> [Input rows]
= = = = =
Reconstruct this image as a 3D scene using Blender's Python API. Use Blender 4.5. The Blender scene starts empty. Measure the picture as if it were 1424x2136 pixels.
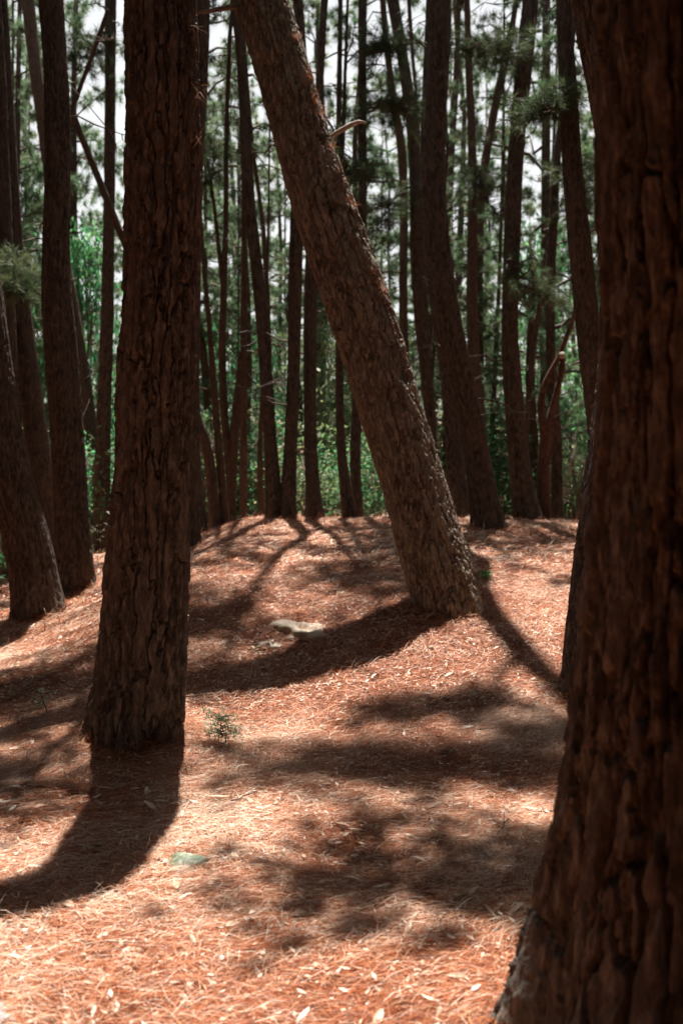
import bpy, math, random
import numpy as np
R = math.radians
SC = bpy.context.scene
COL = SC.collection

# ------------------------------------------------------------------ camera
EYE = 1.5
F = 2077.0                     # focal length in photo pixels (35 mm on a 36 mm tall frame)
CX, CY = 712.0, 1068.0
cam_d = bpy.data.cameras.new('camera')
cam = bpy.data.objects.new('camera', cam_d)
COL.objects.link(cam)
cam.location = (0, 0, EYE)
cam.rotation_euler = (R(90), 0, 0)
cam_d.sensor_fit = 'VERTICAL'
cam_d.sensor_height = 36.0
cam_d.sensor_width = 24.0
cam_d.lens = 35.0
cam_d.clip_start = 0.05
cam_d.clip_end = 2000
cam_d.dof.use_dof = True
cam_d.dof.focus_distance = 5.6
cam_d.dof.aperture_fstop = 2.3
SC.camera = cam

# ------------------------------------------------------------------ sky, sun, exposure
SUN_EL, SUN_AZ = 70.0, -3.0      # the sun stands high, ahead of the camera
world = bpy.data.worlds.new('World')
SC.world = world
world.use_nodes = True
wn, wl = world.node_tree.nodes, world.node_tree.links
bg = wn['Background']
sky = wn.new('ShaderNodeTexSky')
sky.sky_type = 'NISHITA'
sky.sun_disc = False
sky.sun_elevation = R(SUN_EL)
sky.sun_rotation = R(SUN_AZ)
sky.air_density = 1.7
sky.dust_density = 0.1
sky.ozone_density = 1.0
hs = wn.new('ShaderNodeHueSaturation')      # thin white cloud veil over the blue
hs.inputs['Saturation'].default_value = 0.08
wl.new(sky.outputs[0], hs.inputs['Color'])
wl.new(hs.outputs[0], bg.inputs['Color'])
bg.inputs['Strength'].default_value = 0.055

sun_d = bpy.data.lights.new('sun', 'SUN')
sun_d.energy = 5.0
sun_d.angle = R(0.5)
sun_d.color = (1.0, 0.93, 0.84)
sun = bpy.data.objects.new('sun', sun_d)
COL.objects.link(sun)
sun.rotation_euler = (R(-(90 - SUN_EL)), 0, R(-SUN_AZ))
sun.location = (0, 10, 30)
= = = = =
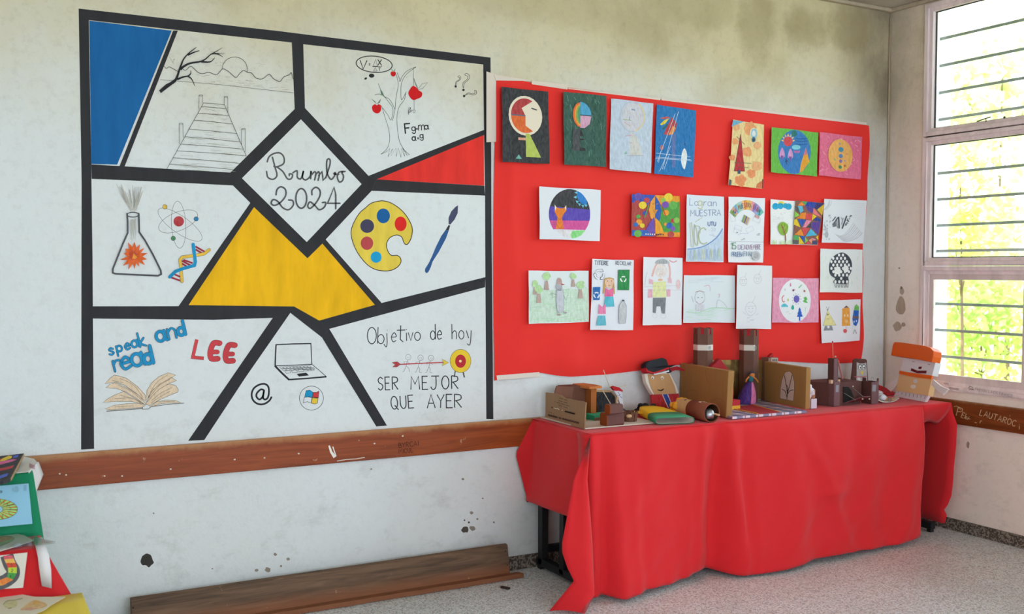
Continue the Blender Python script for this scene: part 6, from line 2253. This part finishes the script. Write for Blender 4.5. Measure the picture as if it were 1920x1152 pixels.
= = = = =
Exactly as they appear, write out the lines from the one containing "Reconstruct this image" down to the one containing "SC.camera = cam", both included. Pictures are left out.

> [Final result]
Reconstruct this image as a 3D scene using Blender's Python API. Use Blender 4.5. The Blender scene starts empty. Measure the picture as if it were 1424x2136 pixels.
import bpy, math, random
import numpy as np
R = math.radians
SC = bpy.context.scene
COL = SC.collection

# ------------------------------------------------------------------ camera
EYE = 1.5
F = 2077.0                     # focal length in photo pixels (35 mm on a 36 mm tall frame)
CX, CY = 712.0, 1068.0
cam_d = bpy.data.cameras.new('camera')
cam = bpy.data.objects.new('camera', cam_d)
COL.objects.link(cam)
cam.location = (0, 0, EYE)
cam.rotation_euler = (R(90), 0, 0)
cam_d.sensor_fit = 'VERTICAL'
cam_d.sensor_height = 36.0
cam_d.sensor_width = 24.0
cam_d.lens = 35.0
cam_d.clip_start = 0.05
cam_d.clip_end = 2000
cam_d.dof.use_dof = True
cam_d.dof.focus_distance = 5.6
cam_d.dof.aperture_fstop = 2.3
SC.camera = cam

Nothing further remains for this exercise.